Don’t launch into intense analysis of each trade candidate that intrigues you, because this wastes too much time. Instead, scan the list visually for potentially good trades from a fundamental standpoint. The initial scan, which takes a few seconds for each trade candidates, consists of four elements:

  • Average Daily Volume – select stocks with at least 1,000,000 shares.
  • P/E Ratio – the P/E ratio should be 60 or less, and that is high for conservative trades; it also signals that the company is profitable.
  • Open Interest – prefer call series with at least 2,500 contracts outstanding.
  • Call Return – Find return levels that are acceptable. A return of less than 3% for 30 days is not very attractive, and more than 6% suggests high implied volatility; conservative stocks seldom have a higher return than this, if even that high – but we get lucky sometimes.
  • Earnings Due – During earnings season, check for an earnings report. Preferably, earnings are not due during the expiration month written or the three or four trading days following expiration. If earnings will be reported, use the earnings analysis in this article.

It is possible, and reasonable, to fudge a little in a strong bull market, during which any decent company should be doing well. A very strong industry also provides some cover for lackluster companies. The larger the company, the more I am willing to fudge. It is frequently possible to keep writing them even if they surprise to the downside.

The list consulted will likely have pre-qualified the stocks included, by market capitalization or other parameters. If using a scan, you can select certain parameters.

4. Technical Scan

If the stock meets the above tests, open a stock chart. We should already know the market’s direction and assess the chart in that light. The list below summarizes the process for evaluating the chart, discussed in detail in the preceding section. With a bit of practice you will be able to take this all in at a glance.

  • Direction – On a daily chart, determine the stock’s trend or trading range. Draw a trend line if the trend is not obvious.
  • Volume – Are trends and reversals confirmed by higher-than-normal volume? Is low volume creating a bearish divergence from the current trend?
  • Moving Averages – Note price interaction with moving averages. An uptrending stock will be above the 50-MA. There should be no negative MA crossovers.
  • Support/Resistance – Note major and minor support levels and whether the moving averages or trend lines act as support and resistance. An uptrending stock that has recently tested support is strongly positive; a stock approaching or bouncing off resistance is highly negative.
  • Preferred – Choose a stock in an uptrend, or at least a stock no weaker than the market itself. Avoid stocks in a wide trading range unless they have recently tested support and begun a new advance in the range.
  • Discards – Avoid stocks with the following charts:
    • Unless the market itself is declining, a declining trend instantly disqualifies the stock. Declining stocks can be written with my Collar Trade strategy, however.
    • Stocks that are quite volatile can be dangerous, and rarely are conservative writes.
    • If you cannot determine the chart’s pattern, pass on the stock.
  • Weekly Check – Check the stock again on a weekly Make sure the stock is not approaching a reversal or failure point on the weekly.
  • Very Short-Term Trades – If the trade will be less than two weeks, view the stock on a 1-hour chart in order to assess the very short-term direction.

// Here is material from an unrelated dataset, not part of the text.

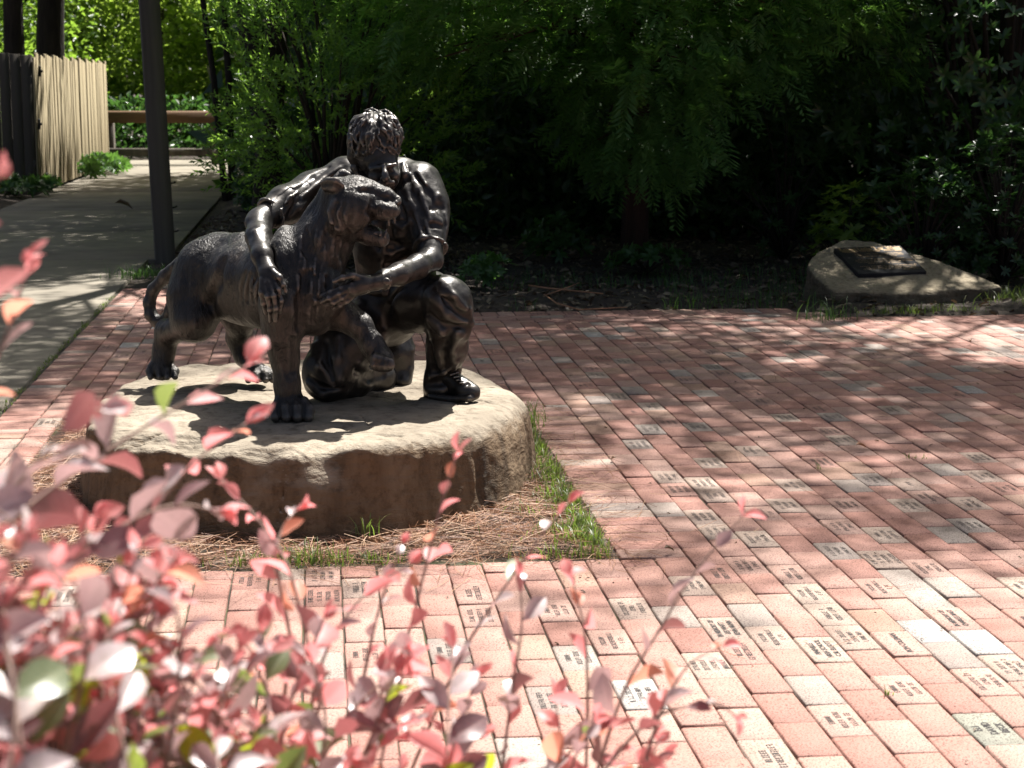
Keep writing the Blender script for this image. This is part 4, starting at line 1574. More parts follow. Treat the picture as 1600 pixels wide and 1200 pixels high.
for z in (0.35, 1.45):
    v, f = bevel_box(0, 7.9, -0.055, -0.02, z, z + 0.09, 0.004)
    link('rail', make_mesh('rail', in_frame(v, (0, 0, 0), FDIR, FN), f, [M['weathered']]), fence)
for z, s in ((1.62, 0.30), (0.92, 0.05), (0.18, 0.55)):
    v, f = bevel_box(-0.03, 0.03, 0, 0.03, -0.07, 0.07, 0.008)
    v2, f2 = bevel_box(-0.012, 0.08, 0.0, 0.045, -0.018, 0.018, 0.006)
    vv, ff = join([(v, f), (v2, f2)])
    link('hinge', make_mesh('hinge', in_frame(vv, FDIR * s + FN * 0.02 + np.array([0, 0, z]), FDIR, FN), ff, [M['iron']]), fence)

# ------------------------------------------------------------------ square post beside the path
pb_ = G(258, 404)
v, f = bevel_box(-0.078, 0.078, -0.078, 0.078, -0.3, 3.6, 0.012)
for k in range(3):
    pass
post = tag(link('timber_post', make_mesh('timber_post', v, f, [M['weathered']]), None, pb_), 'tall square dark timber post standing at the edge of the path', 'post')
post.rotation_euler = (R(-0.6), R(-1.7), R(17))
for z, t in ((0.62, 0.4), (0.42, 0.6), (1.05, -0.2), (0.22, 0.5)):
    vv, ff = tubes([([[0.078, -0.04, z], [0.105, -0.05, z + 0.004], [0.118, -0.05, z + 0.012]], [0.006, 0.006, 0.009], 6)])
    link('peg', make_mesh('peg', vv, ff, [M['iron']]), post)

# ------------------------------------------------------------------ log rail across the end of the path
r0, r1 = P(165, 184, 33.6), P(337, 182, 33.6)
rail = tag(empty('log_rail', (r0 + r1) / 2 * np.array([1, 1, 0])), 'orange brown log rail across the far end of the path', 'railing')
ro = np.array(rail.location)
v, f = bevel_box(-1.15, 1.12, -0.11, 0.11, 0.76, 0.98, 0.03)
link('top_rail', make_mesh('top_rail', v, f, [M['beam']]), rail)
v, f = bevel_box(-1.15, 1.12, -0.05, 0.05, 0.16, 0.30, 0.02)
link('lower_rail', make_mesh('lower_rail', v, f, [M['weathered']]), rail)
for x in (-1.0, 0.98):
    v, f = bevel_box(x - 0.09, x + 0.09, 0.115, 0.29, -0.1, 0.90, 0.015)
    link('post', make_mesh('post', v, f, [M['weathered']]), rail)

# ------------------------------------------------------------------ memorial stone with its plaque
ms = Sculpt(0.010)
ST = [P(1303, 452, 11.66), P(1390, 443, 11.64), P(1470, 441, 11.72), P(1566, 447, 11.84), P(1540, 436, 12.0), P(1462, 403, 12.22), P(1388, 377, 12.50), P(1312, 379, 12.48), P(1272, 398, 12.28), P(1258, 418, 12.05)]
n_t = np.cross(ST[3] - ST[0], ST[6] - ST[0])
n_t = n_t / np.linalg.norm(n_t)
if n_t[2] < 0:
    n_t = -n_t
ctr = np.mean(ST, 0)


def d_stone(q):
    d = (q - ctr) @ n_t + 0.012 * fbm(q * 3.3, 3, 51)
    k = 0.03
    for i in range(len(ST)):
        a, b = ST[i], ST[(i + 1) % len(ST)]
        e = b - a
        nrm = np.array([e[1], -e[0], 0.0])
        nrm /= np.linalg.norm(nrm)
        if nrm @ (ctr - a) > 0:
            nrm = -nrm
        dd = (q - a) @ nrm + 0.018 * fbm(q * np.array([3, 3, 9]), 3, 60 + i) - 0.012
        h = np.maximum(k - np.abs(d - dd), 0) / k
        d = np.maximum(d, dd) + h * h * k * 0.25
    lay = np.floor(q[..., 2] * 22 + 1.2 * vnoise(q * 4, 3))
    return d + 0.006 * np.sin(lay * 12.9) + 0.004 * fbm(q * 17, 3, 71)


lo, hi = np.min(ST, 0), np.max(ST, 0)
lo[2] = -0.12
ms.fn(d_stone, lo - 0.1, hi + 0.1, 0.001)
mo = np.array([ctr[0], ctr[1], 0.0])
stone = tag(ms.build('memorial_stone', [M['slabstone']], mo, loc=mo, smooth_it=0), 'low sloping sandstone slab with a dark plaque, at the right edge of the paving', 'stone')


def on_top(px, py):
    d = ray(px, py)
    o = np.array([0, 0, CAM_H])
    return o + d * (((ctr - o) @ n_t) / (d @ n_t))


c_tl, c_tr, c_br, c_bl = on_top(1302, 392), on_top(1403, 388), on_top(1450, 428), on_top(1342, 433)
pc = (c_tl + c_tr + c_br + c_bl) / 4
ex = unit(c_tr - c_tl + c_br - c_bl)
ey = unit(np.cross(n_t, ex))
pw = (np.linalg.norm(c_tr - c_tl) + np.linalg.norm(c_br - c_bl)) / 2
ph = abs(((c_tl + c_tr) / 2 - (c_bl + c_br) / 2) @ ey)
shear = (((c_tl + c_tr) / 2 - (c_bl + c_br) / 2) @ ex) / ph
v, f = bevel_box(-pw / 2, pw / 2, -ph / 2, ph / 2, -0.03, 0.022, 0.004)
v2 = v[:, 0:1] * ex + v[:, 1:2] * ey + v[:, 2:3] * n_t + (pc - mo)
plq = link('plaque', make_mesh('plaque', v2, f, [M['plaque']]), stone)
rot = Matrix(np.stack([ex, ey, n_t], 1).tolist()).to_4x4()


def on_plaque(me, x, y):
    o = link('lettering', me, plq)
    o.matrix_local = Matrix.Translation(pc - mo + ex * x + ey * y + n_t * 0.0235) @ rot
    return o


def fit(me, w):
    xs = np.array([q.co.x for q in me.vertices])
    return w / (xs.max() - xs.min())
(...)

If this sounds like a lot to consider, it isn’t. With practice you will learn to take in all this information in less than a minute. You will learn to instantly discard charts that don’t cut the mustard, which is the entire point of looking at the chart first. The analytical process here is geared to the short-term write. If you are a practiced chartist, you will note other chart patterns that may be in evidence, such as triangles and wedges, pennants and many other reversal and continuation formations. Space does not permit coverage of such patterns, but pay attention to them if you recognize them and their significance. Though we are not technical traders, the chart does inform the trade plan. For example, we would not write OTM calls on a flat stock.

5. Fundamental Scan

Once the quick-scan and chart scans have yielded some potential trades, then the time to analyze them further has come. Someone once said that covered calls should never be written on a stock that the investor is not willing to own: the reason being that if you are not called out, you will own it. This is a good litmus test for a stock. If you are not willing to hold it in your portfolio, it is by definition not a conservative write.

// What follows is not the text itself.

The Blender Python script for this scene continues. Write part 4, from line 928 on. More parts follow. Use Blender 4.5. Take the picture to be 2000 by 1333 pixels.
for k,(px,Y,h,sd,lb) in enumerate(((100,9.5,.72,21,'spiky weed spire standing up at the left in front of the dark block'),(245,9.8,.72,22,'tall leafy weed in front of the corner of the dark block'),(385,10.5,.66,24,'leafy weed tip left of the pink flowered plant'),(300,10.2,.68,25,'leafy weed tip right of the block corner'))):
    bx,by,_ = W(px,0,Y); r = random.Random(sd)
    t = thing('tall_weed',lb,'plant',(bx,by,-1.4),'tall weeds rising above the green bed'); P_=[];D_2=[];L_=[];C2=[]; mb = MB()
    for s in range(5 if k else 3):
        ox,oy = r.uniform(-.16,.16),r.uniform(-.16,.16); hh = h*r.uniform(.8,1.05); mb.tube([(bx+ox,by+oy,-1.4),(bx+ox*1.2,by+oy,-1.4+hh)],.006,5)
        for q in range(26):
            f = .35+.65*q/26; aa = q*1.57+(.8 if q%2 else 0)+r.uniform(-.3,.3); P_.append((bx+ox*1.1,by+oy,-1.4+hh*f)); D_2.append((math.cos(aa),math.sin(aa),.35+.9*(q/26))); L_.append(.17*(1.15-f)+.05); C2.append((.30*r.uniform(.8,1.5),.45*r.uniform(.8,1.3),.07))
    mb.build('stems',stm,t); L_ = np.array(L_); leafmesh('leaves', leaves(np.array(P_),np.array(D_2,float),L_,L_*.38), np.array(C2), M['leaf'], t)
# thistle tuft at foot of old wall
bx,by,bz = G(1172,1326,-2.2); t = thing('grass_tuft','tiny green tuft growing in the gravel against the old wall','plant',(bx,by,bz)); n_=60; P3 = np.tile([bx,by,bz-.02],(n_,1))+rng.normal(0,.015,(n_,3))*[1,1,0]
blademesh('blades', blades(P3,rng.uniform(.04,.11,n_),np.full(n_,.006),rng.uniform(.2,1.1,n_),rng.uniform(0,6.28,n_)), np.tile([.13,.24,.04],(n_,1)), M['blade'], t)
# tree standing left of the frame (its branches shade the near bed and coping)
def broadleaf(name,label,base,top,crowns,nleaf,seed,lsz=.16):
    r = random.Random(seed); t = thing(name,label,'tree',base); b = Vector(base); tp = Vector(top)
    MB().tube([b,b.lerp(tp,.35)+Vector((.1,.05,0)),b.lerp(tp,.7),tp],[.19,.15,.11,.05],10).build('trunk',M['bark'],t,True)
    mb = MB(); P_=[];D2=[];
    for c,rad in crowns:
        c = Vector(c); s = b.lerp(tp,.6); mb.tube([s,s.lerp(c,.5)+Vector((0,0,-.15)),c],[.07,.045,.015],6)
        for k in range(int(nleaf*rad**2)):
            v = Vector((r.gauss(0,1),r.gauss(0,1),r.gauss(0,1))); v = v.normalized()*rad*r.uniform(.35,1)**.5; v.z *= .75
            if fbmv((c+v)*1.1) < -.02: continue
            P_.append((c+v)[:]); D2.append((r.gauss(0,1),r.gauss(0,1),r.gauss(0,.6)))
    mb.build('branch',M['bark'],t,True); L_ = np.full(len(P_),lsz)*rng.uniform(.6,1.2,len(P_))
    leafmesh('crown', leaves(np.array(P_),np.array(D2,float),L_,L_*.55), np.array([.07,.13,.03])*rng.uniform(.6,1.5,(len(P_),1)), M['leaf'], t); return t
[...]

The level of analysis to be done depends on several things: 1) your personal criteria for how much confirmation you require as to the stock’s quality, and 2) the stock’s index. For example, a stable and profitable S&P 100 stock requires less analysis than a smaller company. The following process is all that is required to get the requisite comfort level that a call write is conservative:

  • Valuation – We have already established that the stock is profitable. Now compare the stock’s P/E ratio to the industry; it should not be too much higher. Look also at price to sales and price to cash flow to make sure they are not unduly out of line.
  • Earnings Growth – Look for quarter-over-quarter or year-over-year growth in sales and earnings.
  • Fundamental Rank – Though they are not primary data inputs, a fundamental ranking such as MSN’s StockScouter can be helpful (ranking of 8 to 10 preferred).
  • Industry – Quickly view the industry’s health and performance. Prefer the industry that is showing current strength; more is better.
  • Historical Volatility – I prefer stocks in a volatility range of 25-50%, though I am comfortable with 60% for large-cap stocks. If volatility recently has been rising, I want to know why.
  • Implied Volatility (IV) – Observe the 10/10 rule. IV that is lower than historical volatility does not promise less future volatility – just that we are not being fully paid for the actual volatility.

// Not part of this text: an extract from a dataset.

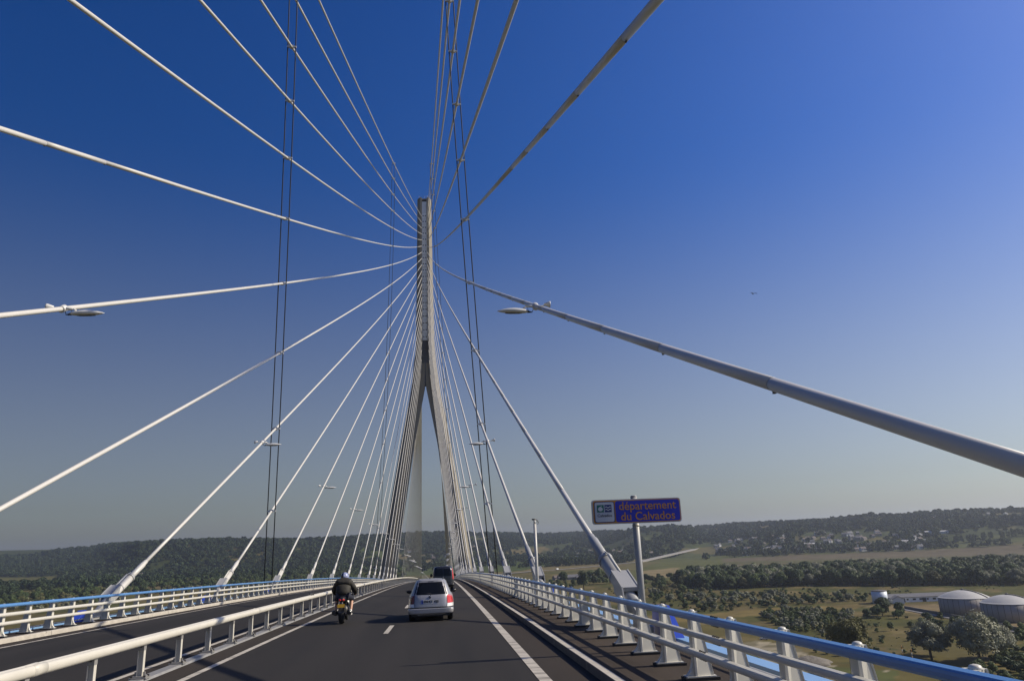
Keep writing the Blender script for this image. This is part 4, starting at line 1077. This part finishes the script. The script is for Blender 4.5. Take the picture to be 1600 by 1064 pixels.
for i in np.nonzero(keep)[0]:
    POINTS.setdefault('far' if i%2 else 'far2',[]).append((hx[i],hy[i],hz[i]-.4,*(lambda q:(q,q*g.uniform(.75,1.1)))(g.choice([.5,.7,.9,1.1,1.4,1.7])*g.uniform(.85,1.15)),g.uniform(0,6.28)))
STUFF_NAMES={'far':'hill_woodland','far2':'hill_woodland','broad':'tree_belt','broad2':'tree_belt','dark':'tree_belt','olive':'woodland','bush':'scrub','bush2':'scrub','silverbush':'scrub','poplar':'poplar_row','willow2':'tree_belt'}
def scatter(kname,pts):
    me=bpy.data.meshes.new(STUFF_NAMES[kname]); me.from_pydata([p[:3] for p in pts],[],[])
    a=me.attributes.new('scl','FLOAT_VECTOR','POINT'); a.data.foreach_set('vector',[q for p in pts for q in (p[3],p[3],p[4])])
    a=me.attributes.new('rot','FLOAT_VECTOR','POINT'); a.data.foreach_set('vector',[q for p in pts for q in (0,0,p[5])])
    o=inst(STUFF_NAMES[kname],me); tag(o,kind='stuff')
    # the leaf mesh that is repeated: a real tree of the scene where there is one
    src=next((q for q in COL.objects if q.type=='MESH' and q.data==KIND[kname][0]),None)
    if src is None:
        x,y,z,s_,zs,r_=pts[0]; src=tree('tree',kname,x+9,y,1.0,'single dark tree at the foot of the wooded hills' if kname=='far' else 'single tree among the hedges at the foot of the hills').children[0]
    ng=bpy.data.node_groups.new('scatter','GeometryNodeTree')
    ng.interface.new_socket('Geometry',in_out='INPUT',socket_type='NodeSocketGeometry'); ng.interface.new_socket('Geometry',in_out='OUTPUT',socket_type='NodeSocketGeometry')
    n=ng.nodes; gi=n.new('NodeGroupInput'); go=n.new('NodeGroupOutput'); ip=n.new('GeometryNodeInstanceOnPoints'); oi=n.new('GeometryNodeObjectInfo')
    oi.inputs['Object'].default_value=src; oi.inputs['As Instance'].default_value=True; oi.transform_space='ORIGINAL'
    na1=n.new('GeometryNodeInputNamedAttribute'); na1.data_type='FLOAT_VECTOR'; na1.inputs['Name'].default_value='scl'
    na2=n.new('GeometryNodeInputNamedAttribute'); na2.data_type='FLOAT_VECTOR'; na2.inputs['Name'].default_value='rot'
    L=ng.links; L.new(gi.outputs[0],ip.inputs['Points']); L.new(oi.outputs['Geometry'],ip.inputs['Instance'])
    L.new(na1.outputs['Attribute'],ip.inputs['Scale']); L.new(na2.outputs['Attribute'],ip.inputs['Rotation']); L.new(ip.outputs[0],go.inputs[0])
    md=o.modifiers.new('scatter','NODES'); md.node_group=ng
for kname,pts in POINTS.items(): scatter(kname,pts)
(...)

The data is available from numerous sources. These are conservative criteria. Feel free to look at other data (e.g., insider trading), but in my experience the foregoing data points are sufficient. If, despite all your research on a stock, you find yourself somehow uncomfortable with a stock that meets your criteria, it is best to pass on it, because your subconscious likely is warning you off. Until we get a bit of experience we tend to feel that way about all trades, it seems, but I have found it unwise to ignore persistent feelings of unease.

6. Check for Other Profitable Strikes

Even though the call strike appearing on the list is enticing, there may be other call strikes on the same stock that are even more attractive in light of your outlook about the stock formed during selection analysis. The next section discusses how to use different strikes effectively.

7. News Scan

I leave this for last, because it is by far the most time-consuming. Under the “news” rubric I also include reading about the company and its industry. I check for news only if the 15/10% implied volatility test is met. The various approaches to checking for news are described above.